**** Data lines ****
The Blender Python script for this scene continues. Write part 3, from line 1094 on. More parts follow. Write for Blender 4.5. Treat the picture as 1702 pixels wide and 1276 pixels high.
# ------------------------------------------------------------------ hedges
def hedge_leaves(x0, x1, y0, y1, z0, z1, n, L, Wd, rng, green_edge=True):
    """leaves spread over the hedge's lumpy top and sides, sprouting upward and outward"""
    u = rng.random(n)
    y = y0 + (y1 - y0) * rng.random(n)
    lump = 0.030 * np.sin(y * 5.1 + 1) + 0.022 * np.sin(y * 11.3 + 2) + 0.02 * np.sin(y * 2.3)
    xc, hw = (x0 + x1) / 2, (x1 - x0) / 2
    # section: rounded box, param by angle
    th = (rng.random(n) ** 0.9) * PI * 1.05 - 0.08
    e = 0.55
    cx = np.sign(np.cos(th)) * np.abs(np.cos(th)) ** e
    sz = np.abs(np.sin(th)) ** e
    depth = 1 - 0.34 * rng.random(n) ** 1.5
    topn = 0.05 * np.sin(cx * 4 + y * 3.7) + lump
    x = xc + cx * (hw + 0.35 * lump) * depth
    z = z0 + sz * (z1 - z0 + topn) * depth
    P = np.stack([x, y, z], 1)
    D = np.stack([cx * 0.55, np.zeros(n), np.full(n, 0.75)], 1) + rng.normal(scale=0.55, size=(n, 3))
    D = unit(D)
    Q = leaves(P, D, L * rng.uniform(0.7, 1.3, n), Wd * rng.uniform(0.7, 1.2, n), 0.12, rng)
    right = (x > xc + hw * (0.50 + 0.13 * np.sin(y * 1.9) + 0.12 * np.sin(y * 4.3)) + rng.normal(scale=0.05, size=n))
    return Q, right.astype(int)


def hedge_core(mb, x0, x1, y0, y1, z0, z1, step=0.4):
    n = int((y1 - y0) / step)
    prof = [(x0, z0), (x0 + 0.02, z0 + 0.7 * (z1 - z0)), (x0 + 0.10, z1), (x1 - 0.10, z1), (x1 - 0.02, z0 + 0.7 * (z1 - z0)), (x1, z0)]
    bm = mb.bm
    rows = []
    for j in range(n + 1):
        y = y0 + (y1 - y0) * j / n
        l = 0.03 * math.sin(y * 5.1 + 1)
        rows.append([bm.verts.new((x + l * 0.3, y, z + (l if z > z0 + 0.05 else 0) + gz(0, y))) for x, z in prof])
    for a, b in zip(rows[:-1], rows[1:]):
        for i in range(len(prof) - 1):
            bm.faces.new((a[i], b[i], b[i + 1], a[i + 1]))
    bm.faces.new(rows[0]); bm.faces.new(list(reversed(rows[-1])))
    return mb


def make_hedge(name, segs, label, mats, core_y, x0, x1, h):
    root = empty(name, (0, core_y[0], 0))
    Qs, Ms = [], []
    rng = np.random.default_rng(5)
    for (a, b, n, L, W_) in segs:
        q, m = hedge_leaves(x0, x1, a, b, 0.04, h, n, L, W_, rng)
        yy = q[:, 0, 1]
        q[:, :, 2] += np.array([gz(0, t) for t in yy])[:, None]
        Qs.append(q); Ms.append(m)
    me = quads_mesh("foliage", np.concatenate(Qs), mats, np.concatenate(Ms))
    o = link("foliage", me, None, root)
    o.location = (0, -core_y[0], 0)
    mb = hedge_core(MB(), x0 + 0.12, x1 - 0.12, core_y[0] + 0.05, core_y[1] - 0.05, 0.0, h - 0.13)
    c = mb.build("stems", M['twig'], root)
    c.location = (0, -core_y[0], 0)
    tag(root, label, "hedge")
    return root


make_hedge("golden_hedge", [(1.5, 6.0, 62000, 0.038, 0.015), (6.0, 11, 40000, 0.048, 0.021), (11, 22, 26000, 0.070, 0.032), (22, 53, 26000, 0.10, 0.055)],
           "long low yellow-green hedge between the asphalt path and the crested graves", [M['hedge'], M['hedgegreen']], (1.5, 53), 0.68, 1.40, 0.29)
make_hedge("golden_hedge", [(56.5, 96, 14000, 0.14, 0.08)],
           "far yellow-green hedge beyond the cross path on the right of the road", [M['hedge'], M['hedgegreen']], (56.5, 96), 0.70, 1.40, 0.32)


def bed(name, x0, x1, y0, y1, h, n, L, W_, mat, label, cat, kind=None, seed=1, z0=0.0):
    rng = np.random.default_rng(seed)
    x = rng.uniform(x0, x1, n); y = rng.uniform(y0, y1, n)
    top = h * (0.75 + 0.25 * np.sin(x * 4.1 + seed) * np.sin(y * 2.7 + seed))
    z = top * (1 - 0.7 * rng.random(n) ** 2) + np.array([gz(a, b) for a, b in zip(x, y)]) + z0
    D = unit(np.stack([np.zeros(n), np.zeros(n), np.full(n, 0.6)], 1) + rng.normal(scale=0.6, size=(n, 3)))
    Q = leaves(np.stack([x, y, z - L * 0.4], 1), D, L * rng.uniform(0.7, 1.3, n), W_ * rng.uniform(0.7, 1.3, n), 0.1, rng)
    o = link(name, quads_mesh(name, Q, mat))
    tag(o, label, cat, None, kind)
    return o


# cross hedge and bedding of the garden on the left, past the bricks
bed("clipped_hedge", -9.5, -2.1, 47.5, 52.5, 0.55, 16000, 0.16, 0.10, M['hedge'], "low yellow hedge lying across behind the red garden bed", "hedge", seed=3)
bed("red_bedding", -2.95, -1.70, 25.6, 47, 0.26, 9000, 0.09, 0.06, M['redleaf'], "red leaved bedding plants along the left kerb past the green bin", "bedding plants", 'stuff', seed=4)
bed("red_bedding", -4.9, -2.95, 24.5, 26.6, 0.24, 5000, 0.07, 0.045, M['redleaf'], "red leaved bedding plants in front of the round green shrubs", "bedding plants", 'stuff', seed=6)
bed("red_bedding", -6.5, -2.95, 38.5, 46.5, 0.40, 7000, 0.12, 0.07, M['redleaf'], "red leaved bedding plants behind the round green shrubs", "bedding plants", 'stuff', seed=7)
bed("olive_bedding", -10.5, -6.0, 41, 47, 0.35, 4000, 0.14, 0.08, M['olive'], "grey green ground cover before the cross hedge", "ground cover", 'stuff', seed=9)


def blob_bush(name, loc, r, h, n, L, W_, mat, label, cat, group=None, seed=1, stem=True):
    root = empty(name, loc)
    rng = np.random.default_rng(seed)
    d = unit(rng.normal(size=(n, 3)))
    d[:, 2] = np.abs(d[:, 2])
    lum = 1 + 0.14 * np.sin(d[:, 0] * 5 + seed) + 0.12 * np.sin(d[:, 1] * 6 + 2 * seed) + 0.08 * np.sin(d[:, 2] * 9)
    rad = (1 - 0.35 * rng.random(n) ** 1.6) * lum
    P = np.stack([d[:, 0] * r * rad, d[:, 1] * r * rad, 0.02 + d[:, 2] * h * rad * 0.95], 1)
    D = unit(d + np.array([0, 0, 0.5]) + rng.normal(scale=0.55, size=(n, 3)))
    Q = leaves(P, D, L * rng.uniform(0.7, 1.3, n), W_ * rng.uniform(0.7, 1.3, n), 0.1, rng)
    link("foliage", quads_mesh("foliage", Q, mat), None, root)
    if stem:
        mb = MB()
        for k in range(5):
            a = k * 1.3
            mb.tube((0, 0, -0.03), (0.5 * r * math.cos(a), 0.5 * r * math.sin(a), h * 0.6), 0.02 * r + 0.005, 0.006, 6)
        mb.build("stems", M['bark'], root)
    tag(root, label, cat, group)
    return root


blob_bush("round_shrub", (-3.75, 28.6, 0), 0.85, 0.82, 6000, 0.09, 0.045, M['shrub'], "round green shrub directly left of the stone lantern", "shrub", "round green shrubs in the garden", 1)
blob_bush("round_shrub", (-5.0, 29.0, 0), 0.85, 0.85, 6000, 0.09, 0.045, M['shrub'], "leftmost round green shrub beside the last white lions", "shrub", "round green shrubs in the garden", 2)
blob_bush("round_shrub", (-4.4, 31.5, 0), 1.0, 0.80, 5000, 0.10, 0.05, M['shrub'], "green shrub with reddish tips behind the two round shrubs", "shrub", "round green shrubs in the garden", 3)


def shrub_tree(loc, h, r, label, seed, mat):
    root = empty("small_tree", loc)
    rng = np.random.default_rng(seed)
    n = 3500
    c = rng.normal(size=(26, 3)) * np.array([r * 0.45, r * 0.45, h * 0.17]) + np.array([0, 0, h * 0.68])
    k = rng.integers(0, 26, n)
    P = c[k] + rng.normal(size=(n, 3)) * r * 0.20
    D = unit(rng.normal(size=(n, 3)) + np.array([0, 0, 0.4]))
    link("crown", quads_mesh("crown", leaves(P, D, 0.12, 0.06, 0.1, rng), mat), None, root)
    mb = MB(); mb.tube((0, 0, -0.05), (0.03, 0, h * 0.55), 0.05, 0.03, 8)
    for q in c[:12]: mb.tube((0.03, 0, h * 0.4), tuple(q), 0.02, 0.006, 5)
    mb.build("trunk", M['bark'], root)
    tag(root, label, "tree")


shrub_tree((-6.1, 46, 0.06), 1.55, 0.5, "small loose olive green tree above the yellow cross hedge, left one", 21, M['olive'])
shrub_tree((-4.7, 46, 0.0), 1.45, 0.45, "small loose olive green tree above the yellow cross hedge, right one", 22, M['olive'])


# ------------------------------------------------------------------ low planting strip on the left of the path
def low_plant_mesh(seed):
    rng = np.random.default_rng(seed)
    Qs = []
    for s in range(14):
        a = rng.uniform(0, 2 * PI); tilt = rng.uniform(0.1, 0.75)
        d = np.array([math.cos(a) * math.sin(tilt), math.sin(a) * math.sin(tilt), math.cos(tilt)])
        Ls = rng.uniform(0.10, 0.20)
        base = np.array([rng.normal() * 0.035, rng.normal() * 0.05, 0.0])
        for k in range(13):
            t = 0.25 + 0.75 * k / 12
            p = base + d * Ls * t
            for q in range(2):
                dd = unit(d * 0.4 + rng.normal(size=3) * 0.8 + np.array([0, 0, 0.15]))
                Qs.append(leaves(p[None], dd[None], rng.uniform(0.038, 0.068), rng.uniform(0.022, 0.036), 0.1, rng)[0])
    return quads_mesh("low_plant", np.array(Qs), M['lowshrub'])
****
# What is being asked
From the first line of the listing above to the line with "return Q, right.astype(int)", please transcribe each line exactly, both ends included, and nothing beyond that.

# Final result
The Blender Python script for this scene continues. Write part 3, from line 1094 on. More parts follow. Write for Blender 4.5. Treat the picture as 1702 pixels wide and 1276 pixels high.
# ------------------------------------------------------------------ hedges
def hedge_leaves(x0, x1, y0, y1, z0, z1, n, L, Wd, rng, green_edge=True):
    """leaves spread over the hedge's lumpy top and sides, sprouting upward and outward"""
    u = rng.random(n)
    y = y0 + (y1 - y0) * rng.random(n)
    lump = 0.030 * np.sin(y * 5.1 + 1) + 0.022 * np.sin(y * 11.3 + 2) + 0.02 * np.sin(y * 2.3)
    xc, hw = (x0 + x1) / 2, (x1 - x0) / 2
    # section: rounded box, param by angle
    th = (rng.random(n) ** 0.9) * PI * 1.05 - 0.08
    e = 0.55
    cx = np.sign(np.cos(th)) * np.abs(np.cos(th)) ** e
    sz = np.abs(np.sin(th)) ** e
    depth = 1 - 0.34 * rng.random(n) ** 1.5
    topn = 0.05 * np.sin(cx * 4 + y * 3.7) + lump
    x = xc + cx * (hw + 0.35 * lump) * depth
    z = z0 + sz * (z1 - z0 + topn) * depth
    P = np.stack([x, y, z], 1)
    D = np.stack([cx * 0.55, np.zeros(n), np.full(n, 0.75)], 1) + rng.normal(scale=0.55, size=(n, 3))
    D = unit(D)
    Q = leaves(P, D, L * rng.uniform(0.7, 1.3, n), Wd * rng.uniform(0.7, 1.2, n), 0.12, rng)
    right = (x > xc + hw * (0.50 + 0.13 * np.sin(y * 1.9) + 0.12 * np.sin(y * 4.3)) + rng.normal(scale=0.05, size=n))
    return Q, right.astype(int)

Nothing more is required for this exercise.